All news

Putin addresses officials with mild criticism; harsh decisions may follow

MOSCOW, December 24 (Itar-Tass World Service) - In the last days of the outgoing year Russian President Vladimir Putin addressed government members and other senior officials in the regions for not doing enough to implement his May 2012 decrees. Putin then had just taken office as Russia’s president for a third time. Pretty soon he came out with a number of initiatives aimed at enhancing the rates of the country’s social and economic development. In fact, he formulated a national development strategy.

Last Monday Putin told the State Council only one target of all had been met thus far - pay rises in all branches of the education system. The others - for the reform of education, the upgrade of the housing and utilities sector and higher labour productivity - still remain to be achieved. The president called for bridging the gap in 2014 in the context of much tighter budget discipline.

According to the decrees, Putin said investment in the economy by 2015 should exceed 25% of the GDP, and by 2020 a total of 25 million highly productive jobs are to be created or upgraded.

The problem with implementing the presidential decrees in regions stems from the inability to properly arrange priorities and also the officials’ habit to simulate real work,” experts polled by the Itar-Tass analysis centre have been saying.

“The presidential decrees demand the fundamental reorganization of the managerial apparatus, capable of influencing the quality of decisions being made. These decisions are to turn the economy away from the model based on high incomes from the export of energy resources to intensive development. There must be economic growth achieved at the expense of new products and goods that would be able to take new niches on the market,” says the chief of the general political sciences chair at the Higher School of Economics, Leonid Polyakov.
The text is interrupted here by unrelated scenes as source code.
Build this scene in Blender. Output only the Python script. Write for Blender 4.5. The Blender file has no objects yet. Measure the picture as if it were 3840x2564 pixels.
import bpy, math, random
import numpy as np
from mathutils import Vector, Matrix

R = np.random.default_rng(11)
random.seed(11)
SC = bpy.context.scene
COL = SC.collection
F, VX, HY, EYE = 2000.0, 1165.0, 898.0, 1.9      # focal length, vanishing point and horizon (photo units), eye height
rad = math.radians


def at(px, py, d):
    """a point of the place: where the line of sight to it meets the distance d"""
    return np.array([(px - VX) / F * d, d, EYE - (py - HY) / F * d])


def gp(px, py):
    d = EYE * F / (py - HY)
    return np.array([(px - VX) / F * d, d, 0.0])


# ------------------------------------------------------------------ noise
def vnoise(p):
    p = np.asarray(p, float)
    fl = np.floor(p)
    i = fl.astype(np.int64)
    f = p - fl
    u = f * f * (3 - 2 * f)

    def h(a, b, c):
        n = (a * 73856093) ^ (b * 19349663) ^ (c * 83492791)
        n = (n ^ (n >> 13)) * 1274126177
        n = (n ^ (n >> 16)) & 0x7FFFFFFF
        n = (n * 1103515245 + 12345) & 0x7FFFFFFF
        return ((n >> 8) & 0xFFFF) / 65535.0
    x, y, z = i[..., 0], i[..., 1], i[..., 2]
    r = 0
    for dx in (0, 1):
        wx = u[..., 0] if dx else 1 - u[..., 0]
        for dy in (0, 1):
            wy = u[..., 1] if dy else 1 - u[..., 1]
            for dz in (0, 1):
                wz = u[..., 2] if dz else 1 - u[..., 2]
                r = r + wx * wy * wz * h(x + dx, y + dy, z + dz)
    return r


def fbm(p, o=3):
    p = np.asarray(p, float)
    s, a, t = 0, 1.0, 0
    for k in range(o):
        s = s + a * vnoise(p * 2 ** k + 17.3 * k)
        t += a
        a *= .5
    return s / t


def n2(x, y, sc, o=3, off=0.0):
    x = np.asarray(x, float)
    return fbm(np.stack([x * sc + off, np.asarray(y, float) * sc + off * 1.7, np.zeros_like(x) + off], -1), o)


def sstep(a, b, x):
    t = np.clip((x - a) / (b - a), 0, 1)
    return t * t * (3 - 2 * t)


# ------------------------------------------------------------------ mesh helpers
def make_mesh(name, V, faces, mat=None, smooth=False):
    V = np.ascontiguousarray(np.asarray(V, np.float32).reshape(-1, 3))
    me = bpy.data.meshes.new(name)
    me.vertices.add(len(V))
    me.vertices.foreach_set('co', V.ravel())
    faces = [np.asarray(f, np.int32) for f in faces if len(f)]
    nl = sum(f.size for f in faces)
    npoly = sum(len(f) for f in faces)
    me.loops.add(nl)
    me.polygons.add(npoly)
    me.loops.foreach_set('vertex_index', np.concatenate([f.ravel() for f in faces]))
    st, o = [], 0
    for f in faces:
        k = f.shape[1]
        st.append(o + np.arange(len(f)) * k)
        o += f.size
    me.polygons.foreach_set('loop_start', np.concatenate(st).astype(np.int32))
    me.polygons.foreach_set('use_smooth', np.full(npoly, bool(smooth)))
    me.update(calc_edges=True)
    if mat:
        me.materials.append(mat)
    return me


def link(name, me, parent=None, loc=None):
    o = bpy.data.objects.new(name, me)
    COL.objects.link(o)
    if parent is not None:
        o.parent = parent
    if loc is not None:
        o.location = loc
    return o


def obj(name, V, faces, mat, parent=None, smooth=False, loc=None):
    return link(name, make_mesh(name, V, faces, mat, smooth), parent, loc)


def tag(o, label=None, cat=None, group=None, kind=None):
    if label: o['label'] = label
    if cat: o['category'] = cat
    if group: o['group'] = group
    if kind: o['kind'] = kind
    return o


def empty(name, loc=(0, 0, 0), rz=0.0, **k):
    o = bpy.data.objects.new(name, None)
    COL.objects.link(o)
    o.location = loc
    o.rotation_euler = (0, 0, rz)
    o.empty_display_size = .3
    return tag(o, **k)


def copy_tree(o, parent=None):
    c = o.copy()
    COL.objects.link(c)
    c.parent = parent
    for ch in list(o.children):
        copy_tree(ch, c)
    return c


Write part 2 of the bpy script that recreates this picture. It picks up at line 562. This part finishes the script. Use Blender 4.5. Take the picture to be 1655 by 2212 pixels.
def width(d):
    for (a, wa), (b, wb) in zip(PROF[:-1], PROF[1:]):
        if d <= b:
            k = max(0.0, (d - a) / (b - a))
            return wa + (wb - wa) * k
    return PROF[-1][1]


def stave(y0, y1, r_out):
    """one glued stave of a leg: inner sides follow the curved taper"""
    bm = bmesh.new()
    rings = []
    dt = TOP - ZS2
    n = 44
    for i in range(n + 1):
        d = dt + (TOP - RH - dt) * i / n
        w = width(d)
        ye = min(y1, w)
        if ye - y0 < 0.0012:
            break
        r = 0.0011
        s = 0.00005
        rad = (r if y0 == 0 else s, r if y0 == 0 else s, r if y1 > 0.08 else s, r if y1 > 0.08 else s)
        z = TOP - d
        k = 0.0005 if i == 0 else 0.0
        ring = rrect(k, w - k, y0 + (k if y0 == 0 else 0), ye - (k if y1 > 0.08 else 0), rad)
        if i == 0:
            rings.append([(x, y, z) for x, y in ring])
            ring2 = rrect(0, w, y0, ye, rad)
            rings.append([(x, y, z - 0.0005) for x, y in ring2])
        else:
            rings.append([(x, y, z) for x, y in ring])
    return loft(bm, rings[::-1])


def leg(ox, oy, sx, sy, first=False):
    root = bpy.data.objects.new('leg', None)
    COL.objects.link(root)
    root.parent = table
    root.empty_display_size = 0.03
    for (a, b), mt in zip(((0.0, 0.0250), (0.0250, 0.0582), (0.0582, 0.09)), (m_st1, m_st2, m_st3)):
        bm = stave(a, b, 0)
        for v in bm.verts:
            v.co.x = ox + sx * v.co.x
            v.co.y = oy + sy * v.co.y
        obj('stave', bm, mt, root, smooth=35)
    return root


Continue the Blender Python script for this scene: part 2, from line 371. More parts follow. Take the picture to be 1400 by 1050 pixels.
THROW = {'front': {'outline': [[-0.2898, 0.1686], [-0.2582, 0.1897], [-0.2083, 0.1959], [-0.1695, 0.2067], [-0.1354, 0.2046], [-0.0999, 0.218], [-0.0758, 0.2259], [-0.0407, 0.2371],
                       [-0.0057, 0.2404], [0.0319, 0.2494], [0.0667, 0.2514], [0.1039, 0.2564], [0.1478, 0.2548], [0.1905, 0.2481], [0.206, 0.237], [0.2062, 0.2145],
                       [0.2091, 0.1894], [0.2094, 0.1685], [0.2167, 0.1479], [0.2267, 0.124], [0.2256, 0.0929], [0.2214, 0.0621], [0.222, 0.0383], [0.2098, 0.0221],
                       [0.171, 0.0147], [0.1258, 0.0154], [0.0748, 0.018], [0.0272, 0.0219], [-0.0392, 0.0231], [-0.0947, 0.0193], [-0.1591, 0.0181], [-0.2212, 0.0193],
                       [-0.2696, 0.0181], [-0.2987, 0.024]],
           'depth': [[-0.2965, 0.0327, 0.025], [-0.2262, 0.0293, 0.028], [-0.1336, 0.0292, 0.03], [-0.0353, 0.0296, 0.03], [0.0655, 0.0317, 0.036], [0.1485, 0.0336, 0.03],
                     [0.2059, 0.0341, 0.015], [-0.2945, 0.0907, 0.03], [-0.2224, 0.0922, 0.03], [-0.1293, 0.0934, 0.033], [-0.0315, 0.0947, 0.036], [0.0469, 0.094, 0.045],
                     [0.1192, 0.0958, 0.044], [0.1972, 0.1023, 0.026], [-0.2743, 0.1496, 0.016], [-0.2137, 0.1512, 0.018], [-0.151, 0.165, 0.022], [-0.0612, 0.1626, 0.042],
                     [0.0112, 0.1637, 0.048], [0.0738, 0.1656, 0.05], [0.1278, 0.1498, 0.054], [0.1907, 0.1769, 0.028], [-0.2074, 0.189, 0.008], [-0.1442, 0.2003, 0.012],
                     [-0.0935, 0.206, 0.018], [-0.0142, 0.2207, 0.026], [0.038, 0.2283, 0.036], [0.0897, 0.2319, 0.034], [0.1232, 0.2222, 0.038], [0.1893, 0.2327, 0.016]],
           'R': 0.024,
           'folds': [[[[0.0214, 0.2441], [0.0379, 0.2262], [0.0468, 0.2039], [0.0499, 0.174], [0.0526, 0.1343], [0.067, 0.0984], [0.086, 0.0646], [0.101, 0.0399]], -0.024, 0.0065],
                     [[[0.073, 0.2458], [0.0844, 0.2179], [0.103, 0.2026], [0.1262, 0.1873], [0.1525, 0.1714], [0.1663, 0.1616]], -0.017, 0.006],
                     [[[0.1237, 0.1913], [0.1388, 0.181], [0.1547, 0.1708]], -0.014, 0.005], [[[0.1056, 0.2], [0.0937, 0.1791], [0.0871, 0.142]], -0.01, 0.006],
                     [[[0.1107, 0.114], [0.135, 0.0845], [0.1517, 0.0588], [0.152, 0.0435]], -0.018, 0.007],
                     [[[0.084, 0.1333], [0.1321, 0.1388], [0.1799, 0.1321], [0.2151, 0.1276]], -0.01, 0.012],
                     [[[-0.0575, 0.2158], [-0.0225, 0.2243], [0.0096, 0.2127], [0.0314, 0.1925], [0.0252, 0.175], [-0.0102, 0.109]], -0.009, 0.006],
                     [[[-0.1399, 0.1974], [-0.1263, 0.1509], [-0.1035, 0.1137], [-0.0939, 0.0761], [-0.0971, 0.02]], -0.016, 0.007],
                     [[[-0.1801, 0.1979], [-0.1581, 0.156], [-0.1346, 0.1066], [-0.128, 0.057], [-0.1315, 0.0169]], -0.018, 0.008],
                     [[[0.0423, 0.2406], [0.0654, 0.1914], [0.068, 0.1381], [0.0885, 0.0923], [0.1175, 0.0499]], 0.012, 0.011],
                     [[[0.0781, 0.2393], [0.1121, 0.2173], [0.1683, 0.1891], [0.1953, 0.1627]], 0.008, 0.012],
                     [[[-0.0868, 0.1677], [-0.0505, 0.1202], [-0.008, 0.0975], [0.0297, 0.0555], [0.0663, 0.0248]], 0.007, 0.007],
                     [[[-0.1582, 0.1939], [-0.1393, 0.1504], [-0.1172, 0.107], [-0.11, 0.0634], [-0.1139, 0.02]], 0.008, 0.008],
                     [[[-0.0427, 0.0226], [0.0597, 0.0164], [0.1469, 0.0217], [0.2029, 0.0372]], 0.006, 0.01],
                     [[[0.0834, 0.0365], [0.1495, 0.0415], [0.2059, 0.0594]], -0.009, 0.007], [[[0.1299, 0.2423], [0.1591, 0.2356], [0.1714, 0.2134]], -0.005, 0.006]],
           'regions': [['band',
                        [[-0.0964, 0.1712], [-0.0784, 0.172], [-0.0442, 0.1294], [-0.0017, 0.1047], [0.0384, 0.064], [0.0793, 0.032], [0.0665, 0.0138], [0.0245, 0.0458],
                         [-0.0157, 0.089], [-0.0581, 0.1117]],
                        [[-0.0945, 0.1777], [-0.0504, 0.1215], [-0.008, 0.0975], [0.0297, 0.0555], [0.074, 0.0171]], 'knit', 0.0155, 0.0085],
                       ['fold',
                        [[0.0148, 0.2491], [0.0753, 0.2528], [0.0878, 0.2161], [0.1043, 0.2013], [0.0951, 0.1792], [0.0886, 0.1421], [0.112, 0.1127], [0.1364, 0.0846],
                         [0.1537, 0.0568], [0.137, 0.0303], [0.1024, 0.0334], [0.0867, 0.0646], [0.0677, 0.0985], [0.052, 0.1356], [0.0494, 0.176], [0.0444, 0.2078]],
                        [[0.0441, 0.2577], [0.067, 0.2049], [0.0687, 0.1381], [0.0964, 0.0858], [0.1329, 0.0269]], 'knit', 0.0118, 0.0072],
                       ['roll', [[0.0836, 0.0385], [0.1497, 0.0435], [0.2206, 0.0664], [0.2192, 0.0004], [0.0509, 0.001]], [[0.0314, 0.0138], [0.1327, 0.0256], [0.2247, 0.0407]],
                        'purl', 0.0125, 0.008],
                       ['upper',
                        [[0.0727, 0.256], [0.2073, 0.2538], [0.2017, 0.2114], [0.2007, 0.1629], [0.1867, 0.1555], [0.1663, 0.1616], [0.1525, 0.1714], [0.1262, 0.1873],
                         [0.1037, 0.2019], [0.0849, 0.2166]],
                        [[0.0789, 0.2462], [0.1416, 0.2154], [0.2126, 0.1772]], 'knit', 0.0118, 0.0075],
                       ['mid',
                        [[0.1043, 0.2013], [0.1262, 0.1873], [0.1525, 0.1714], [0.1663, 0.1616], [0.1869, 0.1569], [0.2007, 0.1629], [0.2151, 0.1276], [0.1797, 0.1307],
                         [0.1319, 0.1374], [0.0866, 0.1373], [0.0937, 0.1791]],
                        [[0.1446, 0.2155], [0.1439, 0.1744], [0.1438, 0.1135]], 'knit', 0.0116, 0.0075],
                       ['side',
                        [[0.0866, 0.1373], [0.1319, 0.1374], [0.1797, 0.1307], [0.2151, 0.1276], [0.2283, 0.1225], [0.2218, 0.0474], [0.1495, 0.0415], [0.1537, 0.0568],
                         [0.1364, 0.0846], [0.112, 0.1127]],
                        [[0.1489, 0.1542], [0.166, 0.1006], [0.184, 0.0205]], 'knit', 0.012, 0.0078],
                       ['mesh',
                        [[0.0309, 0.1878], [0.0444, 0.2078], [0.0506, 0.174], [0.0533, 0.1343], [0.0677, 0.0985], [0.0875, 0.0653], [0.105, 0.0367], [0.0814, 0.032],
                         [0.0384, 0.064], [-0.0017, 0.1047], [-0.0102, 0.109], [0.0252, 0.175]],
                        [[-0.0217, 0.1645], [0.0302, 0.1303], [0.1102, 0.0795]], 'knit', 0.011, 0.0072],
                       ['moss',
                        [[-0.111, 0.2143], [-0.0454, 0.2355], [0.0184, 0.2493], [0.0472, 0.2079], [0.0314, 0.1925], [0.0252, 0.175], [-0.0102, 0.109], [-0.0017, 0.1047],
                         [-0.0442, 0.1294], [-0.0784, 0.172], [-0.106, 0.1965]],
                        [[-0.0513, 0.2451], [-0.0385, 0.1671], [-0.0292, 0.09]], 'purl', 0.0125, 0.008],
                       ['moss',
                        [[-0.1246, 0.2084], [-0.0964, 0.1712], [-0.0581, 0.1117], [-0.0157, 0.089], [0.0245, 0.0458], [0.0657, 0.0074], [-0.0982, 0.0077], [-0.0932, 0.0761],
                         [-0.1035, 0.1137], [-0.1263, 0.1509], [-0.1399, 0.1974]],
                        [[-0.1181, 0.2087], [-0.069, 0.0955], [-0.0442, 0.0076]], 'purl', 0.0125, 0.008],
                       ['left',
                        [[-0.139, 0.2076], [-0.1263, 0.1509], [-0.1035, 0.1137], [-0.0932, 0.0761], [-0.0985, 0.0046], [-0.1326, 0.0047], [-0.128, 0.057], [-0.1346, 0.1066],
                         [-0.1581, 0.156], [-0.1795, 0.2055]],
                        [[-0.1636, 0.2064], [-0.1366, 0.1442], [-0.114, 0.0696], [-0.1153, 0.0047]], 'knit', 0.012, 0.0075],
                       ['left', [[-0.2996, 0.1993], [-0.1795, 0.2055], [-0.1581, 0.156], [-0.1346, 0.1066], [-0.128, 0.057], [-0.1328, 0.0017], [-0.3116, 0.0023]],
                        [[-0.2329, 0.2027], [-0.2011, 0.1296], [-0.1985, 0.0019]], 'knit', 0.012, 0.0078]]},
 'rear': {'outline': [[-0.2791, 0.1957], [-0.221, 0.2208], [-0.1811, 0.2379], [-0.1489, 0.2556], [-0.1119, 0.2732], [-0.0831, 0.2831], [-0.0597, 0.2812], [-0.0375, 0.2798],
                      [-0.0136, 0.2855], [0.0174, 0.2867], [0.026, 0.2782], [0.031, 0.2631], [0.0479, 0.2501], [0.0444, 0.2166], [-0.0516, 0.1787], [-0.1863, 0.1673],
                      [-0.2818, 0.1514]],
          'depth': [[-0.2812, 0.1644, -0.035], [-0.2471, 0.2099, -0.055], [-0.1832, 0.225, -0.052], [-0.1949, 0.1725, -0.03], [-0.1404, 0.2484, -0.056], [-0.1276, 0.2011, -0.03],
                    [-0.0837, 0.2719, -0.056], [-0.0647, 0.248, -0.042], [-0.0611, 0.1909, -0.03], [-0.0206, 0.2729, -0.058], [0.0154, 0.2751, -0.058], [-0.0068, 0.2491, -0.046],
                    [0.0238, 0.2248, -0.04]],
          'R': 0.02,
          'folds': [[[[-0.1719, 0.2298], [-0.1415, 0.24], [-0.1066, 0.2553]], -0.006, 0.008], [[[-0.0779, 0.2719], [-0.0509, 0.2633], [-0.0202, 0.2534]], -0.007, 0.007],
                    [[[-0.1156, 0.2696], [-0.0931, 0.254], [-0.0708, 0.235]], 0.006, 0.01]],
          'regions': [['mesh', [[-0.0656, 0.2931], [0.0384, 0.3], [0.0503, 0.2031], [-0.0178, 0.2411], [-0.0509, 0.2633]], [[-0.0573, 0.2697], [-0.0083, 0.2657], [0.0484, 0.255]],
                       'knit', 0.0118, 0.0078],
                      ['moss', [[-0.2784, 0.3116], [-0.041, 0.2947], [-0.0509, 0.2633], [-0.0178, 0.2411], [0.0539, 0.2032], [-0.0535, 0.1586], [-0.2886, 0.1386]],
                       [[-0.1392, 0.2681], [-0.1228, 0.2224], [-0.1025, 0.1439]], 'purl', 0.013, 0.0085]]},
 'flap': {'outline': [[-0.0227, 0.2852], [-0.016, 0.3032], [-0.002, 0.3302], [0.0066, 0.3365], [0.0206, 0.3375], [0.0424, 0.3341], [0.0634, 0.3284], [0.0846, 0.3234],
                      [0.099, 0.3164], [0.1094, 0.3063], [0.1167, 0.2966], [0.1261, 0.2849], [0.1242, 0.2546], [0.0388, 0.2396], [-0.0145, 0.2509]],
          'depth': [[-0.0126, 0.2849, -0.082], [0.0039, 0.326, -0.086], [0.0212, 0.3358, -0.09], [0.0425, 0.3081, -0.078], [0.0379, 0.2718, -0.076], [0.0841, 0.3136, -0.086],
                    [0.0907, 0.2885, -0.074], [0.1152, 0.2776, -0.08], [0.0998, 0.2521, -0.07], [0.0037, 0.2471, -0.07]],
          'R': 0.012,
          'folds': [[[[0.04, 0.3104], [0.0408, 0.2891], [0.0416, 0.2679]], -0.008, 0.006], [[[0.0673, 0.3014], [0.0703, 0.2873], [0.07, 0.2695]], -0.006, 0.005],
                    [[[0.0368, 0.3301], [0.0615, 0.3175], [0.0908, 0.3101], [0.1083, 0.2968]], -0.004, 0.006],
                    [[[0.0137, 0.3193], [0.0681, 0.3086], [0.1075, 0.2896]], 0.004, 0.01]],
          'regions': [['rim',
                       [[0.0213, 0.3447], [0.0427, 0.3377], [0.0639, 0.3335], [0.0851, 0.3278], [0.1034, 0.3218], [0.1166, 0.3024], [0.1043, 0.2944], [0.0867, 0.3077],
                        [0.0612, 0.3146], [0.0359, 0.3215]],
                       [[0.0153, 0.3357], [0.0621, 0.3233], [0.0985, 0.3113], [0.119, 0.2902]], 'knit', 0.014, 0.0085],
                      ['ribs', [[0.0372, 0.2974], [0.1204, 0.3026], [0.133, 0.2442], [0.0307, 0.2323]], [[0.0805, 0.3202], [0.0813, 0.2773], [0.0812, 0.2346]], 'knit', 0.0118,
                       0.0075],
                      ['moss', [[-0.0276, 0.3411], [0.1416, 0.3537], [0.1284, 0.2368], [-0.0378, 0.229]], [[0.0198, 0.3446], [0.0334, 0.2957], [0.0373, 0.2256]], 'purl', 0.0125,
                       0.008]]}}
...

The analyst said that the positions outlined in the president’s May decrees are rather complicated and tight and coping with this ambitious task will not be easy at all.

“But if it is left as it is, there will be no development,” he warned. “The package of the president’s May decrees are a strategy of national development.”

Polyakov believes that for the proper implementation of the May decrees there has to be persistency and the highest benchmarks should be set.

“Even if the goals fail to be achieved within the identified deadlines, a greater part of the road is to be left behind. True, one-hundred percent accomplishment is a goal to be sought by all means, of course, but anything can happen. Maximalism is a good incentive. It is far better than a conservative scenario and understated targets, which by no means encourage officials to excel at work,” he said.

At the State Council’s session Putin called on the civil service officials and members of the business community to join the efforts of creating outpacing development territories in the Far East and East Siberia.

“Preferences and support are very desirable not just for the enterprises located east of Lake Baikal,” the managing director of the Octopus company, Maria Ginosian, told the daily Nezavisimaya Gazeta. In choosing a site for a future industrial facility business people are confronted with an eon of problems. For instance, in Moscow and its environs there is abundant workforce and a large sales market, but the lease of land is very expensive.

Ginosian also has this point to make:

“Some of the enterprises that open business in technoparks are foreign. In many cases it is foreign nationals that first build them and then take the created jobs, which is not good. The negative effect is similar Russian plants that lack a technopark’s support at the initial stage often prove uncompetitive and go out of business.

A member of the expert council at the Institute of Socio-Economic and Political Studies, Aleksei Zudin, has told the Itar-Tass political analysis centre in an interview that “The May decrees largely concern the social sphere. By tradition Russian bureaucrats see it as a marginal affair, the last in line of those deserving attention. As the results of the State Council’s session indicate, such attitude is quite common of the federal authorities and of the regional ones.”

Zudin believes that those who continue to defy presidential instructions will be brought to account. “Vladimir Putin’s style has one very special feature - his manner of expression is very reserved, but the decision he makes are very tough.”

The vice-president of the Centre for Strategic Communications, Dmitry Abzalov, says that the managerial apparatus in the social sphere should undergo fundamental revision.

“Most officials are in the habit of working the old ways, pointing to financial constraints as an excuse and simulating activity. The tragedy is nobody cares to act on the presidential decrees. Everybody just pretends to be working. This kind of approach utterly discredits the idea of May decrees and it has to be urgently corrected.”

Also, the expert pointed out that the president’s May decrees were still not backed up by regulatory and legal documents and by-laws: “The work of ministries and agencies should be speeded up. To my mind there are some subjective reasons that have prevented the implementation of the May decrees to the full. Only more effective governance can tap the necessary financial resources. It is a matter of professionalism. The demand for a high level of professionalism has taken shape. The president said so outright,” Abzalov said.